Felizardo’s motion, which was filed pro se, stated that he wished to plead not guilty, and that he had two alibi witnesses who his attorney had never contacted. The matter was brought to court Tuesday afternoon, but the motion was withdrawn.
Deputy prosecuting attorney Matthew Thomas said in court that Prosecutor Mary Robnett had received a notice of appearance from an attorney whose license had been suspended since 2013, James Robinson, who wished to appear via Zoom for Felizardo, but the court did not allow him to do so.
Reich said Felizardo no longer wished to proceed pro se and was not endorsing Robinson as his attorney. Felizardo did not object when Rumbaugh asked him about the motion.
‘I was a child as well’
Before Felizardo or Averitt were sentenced, Greg Montague, who said he was an uncle to both defendants, was given an opportunity to speak before the judge. He turned to face the gallery for a moment and said the defendants’ families were sorry for what had happened.
“Tacoma has lost a little baby girl,” Montague said. “Nobody’s happy about that, and our family is very sorry, and we’re very regretful for this incident to have occurred.”
Montague said he knew there was nothing he could say that would comfort Ussery’s family. He asked Rumbaugh to have mercy on the souls of the young men before the court.
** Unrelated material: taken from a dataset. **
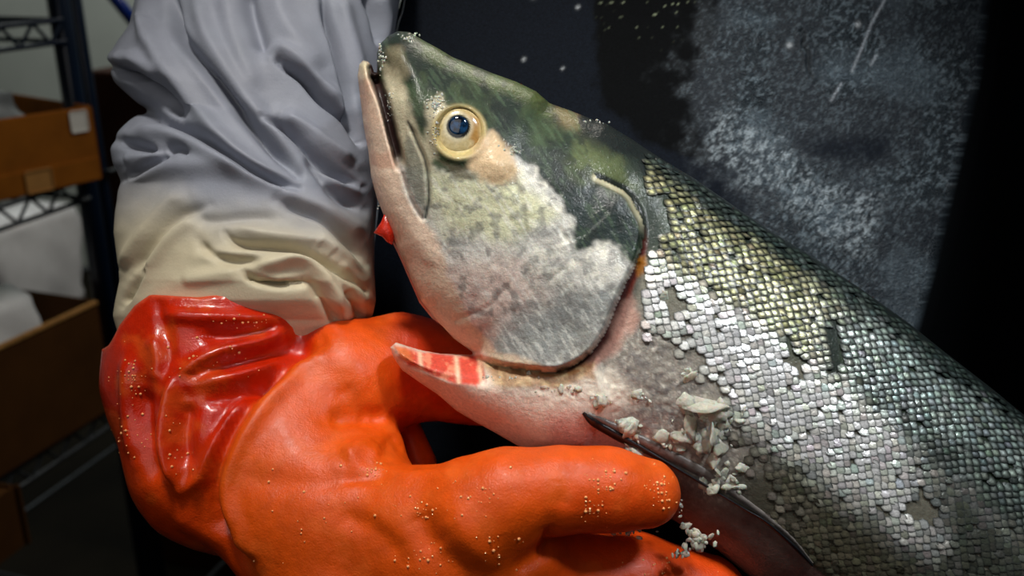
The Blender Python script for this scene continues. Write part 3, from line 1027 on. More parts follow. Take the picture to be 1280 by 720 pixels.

Then it was Felizardo’s turn to speak. Sitting before the judge wearing jail clothing and eye glasses, the teenager said he wanted to genuinely apologize for his actions, and that this was a “tragic accident.”
“I hope that one day you guys will be able to forgive me and understand when this happened, I was a child as well,” Felizardo said. “To this day I still live with the pain and regret from the fact I was responsible …”
Rumbaugh told Felizardo it was a mystery to him how discharging 20-plus rounds across a busy urban street didn’t register in his mind as wrong at the time. After handing down the sentence, 144 months, he told the defendant he hoped he made good use of his time while incarcerated.
Averitt was brought into court next. After further testimony from the victim’s family and a teenage girl who was in the vehicle when Ussery was shot, Averitt was given a chance to speak, too. His attorney, Amity Bjork, said she and her client had agreed she would speak on his behalf because of the overwhelming nature of the hearing.
Bjork said Averitt carries a lot of remorse from the incident, and she said he had carried himself through the situation with grace, from turning himself in with no criminal history to being transferred to adult jail and now going on to Green Hill, a state-run juvenile detention facility.
“They are tremendously sorry, but you know that only gets them so far,” Bjork said.